Task - Repeat exactly the lines running from the first line of the data to the line containing "tag(obj('rack_rail', bm, M_RIM, None, True), lb, 'rail')", both ends included, and nothing else; drop the pictures.
** START **
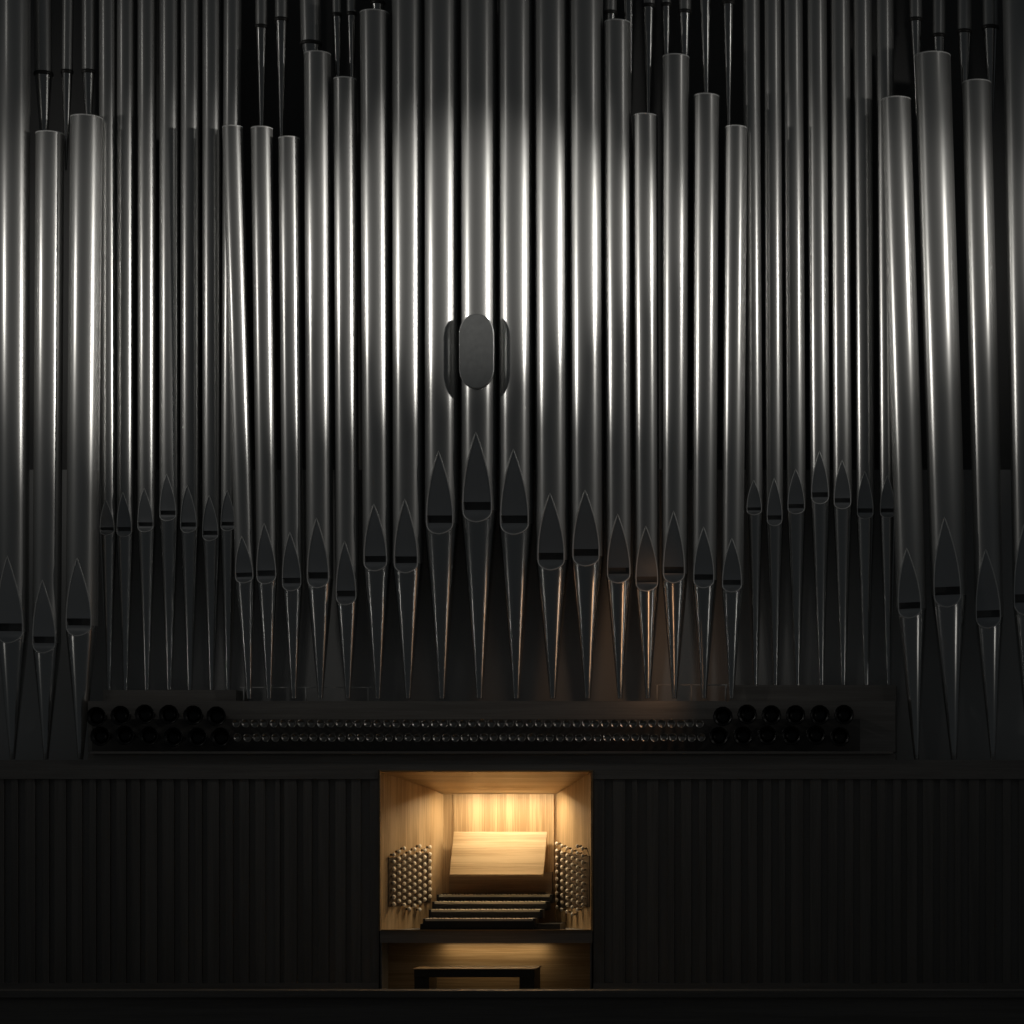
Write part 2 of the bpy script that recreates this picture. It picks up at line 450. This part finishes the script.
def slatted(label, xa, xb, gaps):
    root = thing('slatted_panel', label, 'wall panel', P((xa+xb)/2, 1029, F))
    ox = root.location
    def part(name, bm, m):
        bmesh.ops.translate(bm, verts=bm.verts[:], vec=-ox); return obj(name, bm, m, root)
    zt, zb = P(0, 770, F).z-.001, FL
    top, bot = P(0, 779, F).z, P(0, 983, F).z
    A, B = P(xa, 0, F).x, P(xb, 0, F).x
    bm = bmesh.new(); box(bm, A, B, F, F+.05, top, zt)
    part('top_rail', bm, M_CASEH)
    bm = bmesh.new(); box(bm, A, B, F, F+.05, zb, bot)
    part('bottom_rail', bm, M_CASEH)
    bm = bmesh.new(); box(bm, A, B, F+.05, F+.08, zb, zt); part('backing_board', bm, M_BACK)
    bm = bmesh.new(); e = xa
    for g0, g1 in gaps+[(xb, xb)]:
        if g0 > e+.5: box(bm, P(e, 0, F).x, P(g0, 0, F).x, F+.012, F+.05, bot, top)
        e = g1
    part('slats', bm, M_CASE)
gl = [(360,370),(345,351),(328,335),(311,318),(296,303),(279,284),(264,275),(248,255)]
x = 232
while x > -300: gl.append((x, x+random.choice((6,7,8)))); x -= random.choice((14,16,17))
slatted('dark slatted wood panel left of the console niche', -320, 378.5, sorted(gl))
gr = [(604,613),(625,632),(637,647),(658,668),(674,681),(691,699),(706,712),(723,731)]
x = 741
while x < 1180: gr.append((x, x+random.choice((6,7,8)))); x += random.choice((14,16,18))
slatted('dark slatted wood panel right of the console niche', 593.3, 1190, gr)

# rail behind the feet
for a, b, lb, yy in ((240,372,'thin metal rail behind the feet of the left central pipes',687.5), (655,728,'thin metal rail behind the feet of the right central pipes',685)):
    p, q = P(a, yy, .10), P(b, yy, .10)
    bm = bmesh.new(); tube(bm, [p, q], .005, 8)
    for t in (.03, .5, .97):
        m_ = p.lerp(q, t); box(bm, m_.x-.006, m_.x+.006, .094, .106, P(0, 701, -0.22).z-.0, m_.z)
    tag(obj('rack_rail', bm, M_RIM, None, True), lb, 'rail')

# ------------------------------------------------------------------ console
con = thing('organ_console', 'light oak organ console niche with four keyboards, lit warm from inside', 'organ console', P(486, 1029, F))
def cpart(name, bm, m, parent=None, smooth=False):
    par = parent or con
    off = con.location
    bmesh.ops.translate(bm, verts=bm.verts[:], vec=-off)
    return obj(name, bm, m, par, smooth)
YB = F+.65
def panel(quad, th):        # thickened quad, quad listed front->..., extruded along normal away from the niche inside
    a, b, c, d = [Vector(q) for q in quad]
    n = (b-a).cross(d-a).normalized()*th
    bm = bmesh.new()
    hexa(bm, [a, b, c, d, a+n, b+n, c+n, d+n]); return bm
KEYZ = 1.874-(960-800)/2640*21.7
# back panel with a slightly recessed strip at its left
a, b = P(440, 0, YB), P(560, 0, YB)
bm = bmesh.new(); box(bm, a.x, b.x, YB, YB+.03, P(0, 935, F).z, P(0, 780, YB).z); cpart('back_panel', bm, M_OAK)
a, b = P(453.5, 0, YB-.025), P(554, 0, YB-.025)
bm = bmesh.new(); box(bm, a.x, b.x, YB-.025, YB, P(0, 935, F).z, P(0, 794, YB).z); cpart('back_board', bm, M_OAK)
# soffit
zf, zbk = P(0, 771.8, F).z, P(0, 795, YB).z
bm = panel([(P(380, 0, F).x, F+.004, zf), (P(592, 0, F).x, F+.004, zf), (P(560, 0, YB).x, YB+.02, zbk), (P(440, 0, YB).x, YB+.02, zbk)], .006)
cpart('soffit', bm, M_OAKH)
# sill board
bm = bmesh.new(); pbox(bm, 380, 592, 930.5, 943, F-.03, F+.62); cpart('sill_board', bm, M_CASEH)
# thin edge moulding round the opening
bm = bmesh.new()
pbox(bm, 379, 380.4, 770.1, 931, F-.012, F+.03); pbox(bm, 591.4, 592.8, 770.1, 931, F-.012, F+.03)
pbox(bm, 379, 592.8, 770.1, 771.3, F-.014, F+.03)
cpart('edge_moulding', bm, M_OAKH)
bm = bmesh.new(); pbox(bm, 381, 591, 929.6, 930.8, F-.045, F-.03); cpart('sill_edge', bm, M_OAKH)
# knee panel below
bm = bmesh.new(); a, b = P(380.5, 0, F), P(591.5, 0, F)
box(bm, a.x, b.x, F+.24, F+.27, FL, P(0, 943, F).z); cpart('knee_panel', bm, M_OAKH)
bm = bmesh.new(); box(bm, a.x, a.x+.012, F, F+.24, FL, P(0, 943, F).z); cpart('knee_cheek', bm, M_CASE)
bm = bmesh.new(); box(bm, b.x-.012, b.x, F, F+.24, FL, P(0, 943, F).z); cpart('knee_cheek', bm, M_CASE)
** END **
Completed exercise -
Write part 2 of the bpy script that recreates this picture. It picks up at line 450. This part finishes the script.
def slatted(label, xa, xb, gaps):
    root = thing('slatted_panel', label, 'wall panel', P((xa+xb)/2, 1029, F))
    ox = root.location
    def part(name, bm, m):
        bmesh.ops.translate(bm, verts=bm.verts[:], vec=-ox); return obj(name, bm, m, root)
    zt, zb = P(0, 770, F).z-.001, FL
    top, bot = P(0, 779, F).z, P(0, 983, F).z
    A, B = P(xa, 0, F).x, P(xb, 0, F).x
    bm = bmesh.new(); box(bm, A, B, F, F+.05, top, zt)
    part('top_rail', bm, M_CASEH)
    bm = bmesh.new(); box(bm, A, B, F, F+.05, zb, bot)
    part('bottom_rail', bm, M_CASEH)
    bm = bmesh.new(); box(bm, A, B, F+.05, F+.08, zb, zt); part('backing_board', bm, M_BACK)
    bm = bmesh.new(); e = xa
    for g0, g1 in gaps+[(xb, xb)]:
        if g0 > e+.5: box(bm, P(e, 0, F).x, P(g0, 0, F).x, F+.012, F+.05, bot, top)
        e = g1
    part('slats', bm, M_CASE)
gl = [(360,370),(345,351),(328,335),(311,318),(296,303),(279,284),(264,275),(248,255)]
x = 232
while x > -300: gl.append((x, x+random.choice((6,7,8)))); x -= random.choice((14,16,17))
slatted('dark slatted wood panel left of the console niche', -320, 378.5, sorted(gl))
gr = [(604,613),(625,632),(637,647),(658,668),(674,681),(691,699),(706,712),(723,731)]
x = 741
while x < 1180: gr.append((x, x+random.choice((6,7,8)))); x += random.choice((14,16,18))
slatted('dark slatted wood panel right of the console niche', 593.3, 1190, gr)

# rail behind the feet
for a, b, lb, yy in ((240,372,'thin metal rail behind the feet of the left central pipes',687.5), (655,728,'thin metal rail behind the feet of the right central pipes',685)):
    p, q = P(a, yy, .10), P(b, yy, .10)
    bm = bmesh.new(); tube(bm, [p, q], .005, 8)
    for t in (.03, .5, .97):
        m_ = p.lerp(q, t); box(bm, m_.x-.006, m_.x+.006, .094, .106, P(0, 701, -0.22).z-.0, m_.z)
    tag(obj('rack_rail', bm, M_RIM, None, True), lb, 'rail')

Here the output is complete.